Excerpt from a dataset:
★ ★ ★ ★

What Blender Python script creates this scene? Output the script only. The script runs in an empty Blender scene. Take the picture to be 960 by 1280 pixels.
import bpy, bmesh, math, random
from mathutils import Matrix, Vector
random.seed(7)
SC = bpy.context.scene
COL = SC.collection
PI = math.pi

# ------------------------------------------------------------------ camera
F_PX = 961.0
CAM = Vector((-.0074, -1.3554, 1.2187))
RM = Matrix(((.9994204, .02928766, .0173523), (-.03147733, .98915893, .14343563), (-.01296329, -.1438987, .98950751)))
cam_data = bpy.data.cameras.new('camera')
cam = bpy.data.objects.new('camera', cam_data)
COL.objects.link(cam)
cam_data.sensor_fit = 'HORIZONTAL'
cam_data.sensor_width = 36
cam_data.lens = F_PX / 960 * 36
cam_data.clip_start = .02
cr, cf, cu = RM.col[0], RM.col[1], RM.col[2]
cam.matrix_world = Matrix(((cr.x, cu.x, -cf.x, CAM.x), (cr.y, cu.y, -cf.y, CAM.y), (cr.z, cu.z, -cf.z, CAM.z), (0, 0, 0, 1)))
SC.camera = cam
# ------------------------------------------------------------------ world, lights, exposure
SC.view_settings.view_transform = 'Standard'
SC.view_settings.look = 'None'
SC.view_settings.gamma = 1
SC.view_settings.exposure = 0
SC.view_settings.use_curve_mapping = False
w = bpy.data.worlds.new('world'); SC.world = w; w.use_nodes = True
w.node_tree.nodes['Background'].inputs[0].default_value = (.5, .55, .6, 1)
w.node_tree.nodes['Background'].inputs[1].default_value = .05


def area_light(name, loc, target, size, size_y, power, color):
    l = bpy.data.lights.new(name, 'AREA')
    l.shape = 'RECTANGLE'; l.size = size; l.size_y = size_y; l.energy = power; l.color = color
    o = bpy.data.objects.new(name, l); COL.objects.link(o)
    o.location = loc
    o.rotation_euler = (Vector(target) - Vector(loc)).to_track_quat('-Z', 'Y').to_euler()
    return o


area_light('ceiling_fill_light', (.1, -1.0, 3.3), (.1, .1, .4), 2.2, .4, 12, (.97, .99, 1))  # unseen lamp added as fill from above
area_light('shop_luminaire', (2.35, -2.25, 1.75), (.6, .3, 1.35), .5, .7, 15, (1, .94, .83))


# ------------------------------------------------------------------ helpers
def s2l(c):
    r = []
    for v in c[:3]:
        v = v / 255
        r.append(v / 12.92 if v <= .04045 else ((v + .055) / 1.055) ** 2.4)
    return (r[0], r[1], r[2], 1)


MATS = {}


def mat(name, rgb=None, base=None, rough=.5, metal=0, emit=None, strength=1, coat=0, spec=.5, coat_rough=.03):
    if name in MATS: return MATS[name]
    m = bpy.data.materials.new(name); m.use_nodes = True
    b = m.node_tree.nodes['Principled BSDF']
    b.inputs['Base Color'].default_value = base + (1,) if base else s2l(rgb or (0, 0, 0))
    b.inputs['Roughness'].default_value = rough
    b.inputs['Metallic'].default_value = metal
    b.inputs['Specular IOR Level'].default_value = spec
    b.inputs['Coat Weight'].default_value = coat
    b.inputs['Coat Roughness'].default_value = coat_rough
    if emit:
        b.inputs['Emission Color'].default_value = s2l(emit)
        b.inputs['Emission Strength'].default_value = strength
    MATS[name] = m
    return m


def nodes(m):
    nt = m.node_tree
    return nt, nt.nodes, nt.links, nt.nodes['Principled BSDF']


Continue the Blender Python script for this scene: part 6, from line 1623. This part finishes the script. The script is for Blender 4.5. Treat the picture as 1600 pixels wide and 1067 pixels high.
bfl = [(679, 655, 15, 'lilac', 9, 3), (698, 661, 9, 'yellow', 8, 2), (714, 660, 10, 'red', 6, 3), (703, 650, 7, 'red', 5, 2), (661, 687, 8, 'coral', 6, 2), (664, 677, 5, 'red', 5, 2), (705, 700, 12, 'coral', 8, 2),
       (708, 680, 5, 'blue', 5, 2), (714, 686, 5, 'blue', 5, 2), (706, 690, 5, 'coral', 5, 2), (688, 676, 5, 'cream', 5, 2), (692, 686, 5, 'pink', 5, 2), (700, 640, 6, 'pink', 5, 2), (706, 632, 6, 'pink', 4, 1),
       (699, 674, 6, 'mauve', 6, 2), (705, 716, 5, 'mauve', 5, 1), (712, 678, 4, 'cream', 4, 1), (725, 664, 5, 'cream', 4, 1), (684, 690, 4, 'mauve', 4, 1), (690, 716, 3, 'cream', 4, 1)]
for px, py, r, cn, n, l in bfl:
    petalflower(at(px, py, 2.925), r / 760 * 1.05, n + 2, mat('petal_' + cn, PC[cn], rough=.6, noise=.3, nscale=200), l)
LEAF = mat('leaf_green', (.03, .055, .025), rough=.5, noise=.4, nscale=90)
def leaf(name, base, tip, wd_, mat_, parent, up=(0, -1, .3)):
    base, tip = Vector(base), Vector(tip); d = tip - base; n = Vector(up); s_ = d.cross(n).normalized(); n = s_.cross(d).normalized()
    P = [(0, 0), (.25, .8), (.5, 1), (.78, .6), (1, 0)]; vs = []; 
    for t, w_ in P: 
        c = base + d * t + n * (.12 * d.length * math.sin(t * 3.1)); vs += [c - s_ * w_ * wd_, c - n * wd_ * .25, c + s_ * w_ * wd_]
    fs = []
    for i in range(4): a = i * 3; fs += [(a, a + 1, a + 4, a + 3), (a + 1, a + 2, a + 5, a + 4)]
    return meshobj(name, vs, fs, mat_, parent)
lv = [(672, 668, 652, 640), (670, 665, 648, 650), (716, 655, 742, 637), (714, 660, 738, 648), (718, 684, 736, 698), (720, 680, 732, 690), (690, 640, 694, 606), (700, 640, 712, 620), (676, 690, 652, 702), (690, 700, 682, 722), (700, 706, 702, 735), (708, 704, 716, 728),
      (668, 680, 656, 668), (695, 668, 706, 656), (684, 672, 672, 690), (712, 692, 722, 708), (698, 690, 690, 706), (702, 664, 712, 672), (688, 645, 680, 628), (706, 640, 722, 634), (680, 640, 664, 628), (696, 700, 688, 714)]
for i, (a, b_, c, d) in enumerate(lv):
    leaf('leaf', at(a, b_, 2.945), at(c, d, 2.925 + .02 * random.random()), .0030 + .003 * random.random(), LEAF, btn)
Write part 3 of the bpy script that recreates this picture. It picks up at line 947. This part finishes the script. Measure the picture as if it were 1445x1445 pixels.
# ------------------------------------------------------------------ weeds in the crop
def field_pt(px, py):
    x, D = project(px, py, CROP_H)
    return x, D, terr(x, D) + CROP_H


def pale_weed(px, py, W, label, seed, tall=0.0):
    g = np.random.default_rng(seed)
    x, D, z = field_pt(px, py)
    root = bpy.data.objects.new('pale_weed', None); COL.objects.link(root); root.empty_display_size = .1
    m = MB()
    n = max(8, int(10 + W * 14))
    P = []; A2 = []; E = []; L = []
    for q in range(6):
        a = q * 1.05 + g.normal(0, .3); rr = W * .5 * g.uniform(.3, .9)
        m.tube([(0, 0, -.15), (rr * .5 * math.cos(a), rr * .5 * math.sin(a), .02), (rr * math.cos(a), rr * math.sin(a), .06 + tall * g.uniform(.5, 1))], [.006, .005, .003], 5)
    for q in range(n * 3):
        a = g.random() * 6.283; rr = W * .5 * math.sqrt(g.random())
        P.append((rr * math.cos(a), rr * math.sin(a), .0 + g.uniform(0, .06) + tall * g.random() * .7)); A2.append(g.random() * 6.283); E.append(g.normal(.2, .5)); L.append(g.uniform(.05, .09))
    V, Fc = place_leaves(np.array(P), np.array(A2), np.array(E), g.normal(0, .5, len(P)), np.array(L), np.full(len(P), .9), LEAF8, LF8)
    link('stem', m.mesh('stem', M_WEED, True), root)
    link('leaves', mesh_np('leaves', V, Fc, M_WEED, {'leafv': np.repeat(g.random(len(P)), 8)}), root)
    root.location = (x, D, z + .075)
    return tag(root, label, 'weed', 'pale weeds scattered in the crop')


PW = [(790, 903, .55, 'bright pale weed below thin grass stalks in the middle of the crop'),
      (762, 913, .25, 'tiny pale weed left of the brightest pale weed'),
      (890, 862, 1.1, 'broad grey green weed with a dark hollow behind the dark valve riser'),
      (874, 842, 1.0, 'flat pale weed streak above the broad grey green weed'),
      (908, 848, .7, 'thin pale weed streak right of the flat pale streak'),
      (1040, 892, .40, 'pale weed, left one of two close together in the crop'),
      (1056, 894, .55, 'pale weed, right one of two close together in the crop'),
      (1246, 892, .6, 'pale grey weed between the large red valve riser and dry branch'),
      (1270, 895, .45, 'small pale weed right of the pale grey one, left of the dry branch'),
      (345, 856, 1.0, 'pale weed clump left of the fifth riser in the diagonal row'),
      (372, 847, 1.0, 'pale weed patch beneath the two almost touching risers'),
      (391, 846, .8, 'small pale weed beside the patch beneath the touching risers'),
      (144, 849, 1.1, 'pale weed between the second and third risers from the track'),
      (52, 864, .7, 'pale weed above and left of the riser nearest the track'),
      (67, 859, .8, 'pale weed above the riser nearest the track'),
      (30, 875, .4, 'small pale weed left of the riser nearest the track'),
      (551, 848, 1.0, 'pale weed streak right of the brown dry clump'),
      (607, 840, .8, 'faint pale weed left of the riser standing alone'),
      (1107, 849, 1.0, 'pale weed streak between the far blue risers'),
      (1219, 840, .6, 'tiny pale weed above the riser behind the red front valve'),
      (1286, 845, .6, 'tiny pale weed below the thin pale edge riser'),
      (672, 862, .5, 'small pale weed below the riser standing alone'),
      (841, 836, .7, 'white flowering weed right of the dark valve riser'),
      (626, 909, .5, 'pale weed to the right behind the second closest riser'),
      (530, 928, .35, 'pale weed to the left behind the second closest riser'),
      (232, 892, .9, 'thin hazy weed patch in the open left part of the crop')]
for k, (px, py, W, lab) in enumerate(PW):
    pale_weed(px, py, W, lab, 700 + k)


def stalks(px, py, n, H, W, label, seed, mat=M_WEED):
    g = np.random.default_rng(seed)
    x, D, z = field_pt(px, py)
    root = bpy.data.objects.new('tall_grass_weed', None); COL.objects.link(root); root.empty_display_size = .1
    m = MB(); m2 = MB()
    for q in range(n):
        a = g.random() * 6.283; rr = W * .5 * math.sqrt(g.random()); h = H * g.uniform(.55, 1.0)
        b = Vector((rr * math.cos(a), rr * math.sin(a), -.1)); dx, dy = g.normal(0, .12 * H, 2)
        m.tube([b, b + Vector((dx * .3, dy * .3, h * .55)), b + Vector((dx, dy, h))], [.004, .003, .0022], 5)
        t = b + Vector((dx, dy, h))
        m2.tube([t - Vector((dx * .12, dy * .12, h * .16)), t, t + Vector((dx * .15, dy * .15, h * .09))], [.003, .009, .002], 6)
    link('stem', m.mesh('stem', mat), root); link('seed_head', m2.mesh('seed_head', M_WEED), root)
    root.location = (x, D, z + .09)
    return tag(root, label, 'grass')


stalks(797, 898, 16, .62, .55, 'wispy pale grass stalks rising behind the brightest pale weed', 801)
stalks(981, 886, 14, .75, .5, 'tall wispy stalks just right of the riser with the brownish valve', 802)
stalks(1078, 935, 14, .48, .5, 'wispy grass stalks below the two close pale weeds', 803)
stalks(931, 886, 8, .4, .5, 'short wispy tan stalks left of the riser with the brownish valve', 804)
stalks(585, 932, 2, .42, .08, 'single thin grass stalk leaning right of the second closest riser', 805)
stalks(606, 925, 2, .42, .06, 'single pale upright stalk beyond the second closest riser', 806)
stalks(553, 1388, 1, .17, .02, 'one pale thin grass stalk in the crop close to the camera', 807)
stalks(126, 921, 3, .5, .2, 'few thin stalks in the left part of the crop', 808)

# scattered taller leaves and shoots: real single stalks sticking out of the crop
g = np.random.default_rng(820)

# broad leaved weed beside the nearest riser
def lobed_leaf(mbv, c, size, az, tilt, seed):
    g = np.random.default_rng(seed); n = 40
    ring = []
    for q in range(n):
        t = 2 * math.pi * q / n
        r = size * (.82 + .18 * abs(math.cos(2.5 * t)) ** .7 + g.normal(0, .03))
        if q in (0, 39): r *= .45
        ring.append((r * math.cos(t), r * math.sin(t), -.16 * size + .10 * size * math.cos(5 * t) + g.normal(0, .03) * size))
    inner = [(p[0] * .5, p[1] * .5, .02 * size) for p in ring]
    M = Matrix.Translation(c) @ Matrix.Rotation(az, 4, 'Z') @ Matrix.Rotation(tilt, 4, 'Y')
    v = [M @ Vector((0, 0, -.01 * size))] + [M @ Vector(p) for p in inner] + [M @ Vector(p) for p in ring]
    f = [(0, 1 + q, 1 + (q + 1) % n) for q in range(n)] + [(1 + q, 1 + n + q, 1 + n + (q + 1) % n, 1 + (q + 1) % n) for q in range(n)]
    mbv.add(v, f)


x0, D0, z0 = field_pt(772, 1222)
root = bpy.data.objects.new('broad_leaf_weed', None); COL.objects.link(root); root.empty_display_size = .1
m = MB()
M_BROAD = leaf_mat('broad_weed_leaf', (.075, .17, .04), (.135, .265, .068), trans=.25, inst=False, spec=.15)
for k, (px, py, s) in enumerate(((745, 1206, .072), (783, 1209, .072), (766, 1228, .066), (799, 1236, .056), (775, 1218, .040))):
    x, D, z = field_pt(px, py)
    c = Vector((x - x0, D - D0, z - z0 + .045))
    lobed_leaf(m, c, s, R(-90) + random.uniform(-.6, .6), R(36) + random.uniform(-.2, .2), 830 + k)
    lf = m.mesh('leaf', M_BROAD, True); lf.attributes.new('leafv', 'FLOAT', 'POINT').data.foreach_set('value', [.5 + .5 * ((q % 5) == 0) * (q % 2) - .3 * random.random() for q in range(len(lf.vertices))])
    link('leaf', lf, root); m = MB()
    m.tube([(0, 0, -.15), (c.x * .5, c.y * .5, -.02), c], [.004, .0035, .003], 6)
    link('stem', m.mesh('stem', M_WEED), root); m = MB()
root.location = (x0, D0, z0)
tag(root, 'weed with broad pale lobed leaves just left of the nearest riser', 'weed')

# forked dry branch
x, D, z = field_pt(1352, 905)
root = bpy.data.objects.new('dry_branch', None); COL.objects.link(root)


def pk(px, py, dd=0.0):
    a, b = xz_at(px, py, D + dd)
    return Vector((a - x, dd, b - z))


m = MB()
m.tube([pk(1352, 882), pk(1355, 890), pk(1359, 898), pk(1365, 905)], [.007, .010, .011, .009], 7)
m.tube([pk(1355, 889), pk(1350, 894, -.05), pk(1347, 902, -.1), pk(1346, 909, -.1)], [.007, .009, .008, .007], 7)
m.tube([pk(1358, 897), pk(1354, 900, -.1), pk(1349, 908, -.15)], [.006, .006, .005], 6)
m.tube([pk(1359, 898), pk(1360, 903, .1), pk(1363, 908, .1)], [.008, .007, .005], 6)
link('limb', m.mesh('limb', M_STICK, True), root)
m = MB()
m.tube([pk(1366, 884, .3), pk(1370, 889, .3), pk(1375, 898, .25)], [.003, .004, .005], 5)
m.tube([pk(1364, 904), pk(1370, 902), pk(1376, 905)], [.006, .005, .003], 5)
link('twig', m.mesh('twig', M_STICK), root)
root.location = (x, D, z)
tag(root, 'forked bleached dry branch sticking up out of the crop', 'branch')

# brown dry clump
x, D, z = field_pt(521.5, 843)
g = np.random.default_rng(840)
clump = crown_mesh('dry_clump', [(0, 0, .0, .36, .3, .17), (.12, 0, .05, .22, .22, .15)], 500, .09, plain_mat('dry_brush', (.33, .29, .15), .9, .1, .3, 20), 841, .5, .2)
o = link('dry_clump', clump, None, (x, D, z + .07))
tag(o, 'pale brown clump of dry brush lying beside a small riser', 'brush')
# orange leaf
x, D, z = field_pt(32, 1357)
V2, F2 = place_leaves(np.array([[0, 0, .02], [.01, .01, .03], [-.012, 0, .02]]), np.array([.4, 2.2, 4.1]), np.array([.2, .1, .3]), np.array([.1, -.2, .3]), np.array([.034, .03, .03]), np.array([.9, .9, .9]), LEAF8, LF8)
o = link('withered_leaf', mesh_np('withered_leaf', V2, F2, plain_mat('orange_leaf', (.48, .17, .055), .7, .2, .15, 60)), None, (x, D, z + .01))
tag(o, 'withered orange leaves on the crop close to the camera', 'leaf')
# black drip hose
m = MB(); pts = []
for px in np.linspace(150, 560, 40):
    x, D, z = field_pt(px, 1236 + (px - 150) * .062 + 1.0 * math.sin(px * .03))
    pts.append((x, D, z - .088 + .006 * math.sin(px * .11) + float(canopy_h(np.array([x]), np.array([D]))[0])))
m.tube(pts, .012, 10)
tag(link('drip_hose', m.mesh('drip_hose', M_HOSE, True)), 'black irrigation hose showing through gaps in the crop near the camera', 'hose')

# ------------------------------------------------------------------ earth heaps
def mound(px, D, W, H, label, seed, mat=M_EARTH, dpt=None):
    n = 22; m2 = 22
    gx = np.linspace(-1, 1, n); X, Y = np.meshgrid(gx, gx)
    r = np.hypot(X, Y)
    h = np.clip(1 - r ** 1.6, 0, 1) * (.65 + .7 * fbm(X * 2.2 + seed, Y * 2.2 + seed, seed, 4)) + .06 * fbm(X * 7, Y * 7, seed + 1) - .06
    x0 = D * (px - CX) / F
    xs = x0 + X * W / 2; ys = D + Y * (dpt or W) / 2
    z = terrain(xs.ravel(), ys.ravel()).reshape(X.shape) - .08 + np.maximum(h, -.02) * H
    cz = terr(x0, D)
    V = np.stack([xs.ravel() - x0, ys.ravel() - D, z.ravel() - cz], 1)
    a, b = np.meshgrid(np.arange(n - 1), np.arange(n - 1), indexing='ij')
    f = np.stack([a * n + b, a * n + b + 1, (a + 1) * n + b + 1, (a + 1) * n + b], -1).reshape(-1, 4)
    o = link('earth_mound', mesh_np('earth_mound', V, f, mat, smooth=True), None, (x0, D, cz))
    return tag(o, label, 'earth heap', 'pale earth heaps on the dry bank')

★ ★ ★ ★

▸ PROBLEM STATEMENT:
Please restate only the opening stretch of the records above: every line from the first through the one containing "PI = math.pi", exactly as written.

▸ CORRECT OUTPUT:
What Blender Python script creates this scene? Output the script only. The script runs in an empty Blender scene. Take the picture to be 960 by 1280 pixels.
import bpy, bmesh, math, random
from mathutils import Matrix, Vector
random.seed(7)
SC = bpy.context.scene
COL = SC.collection
PI = math.pi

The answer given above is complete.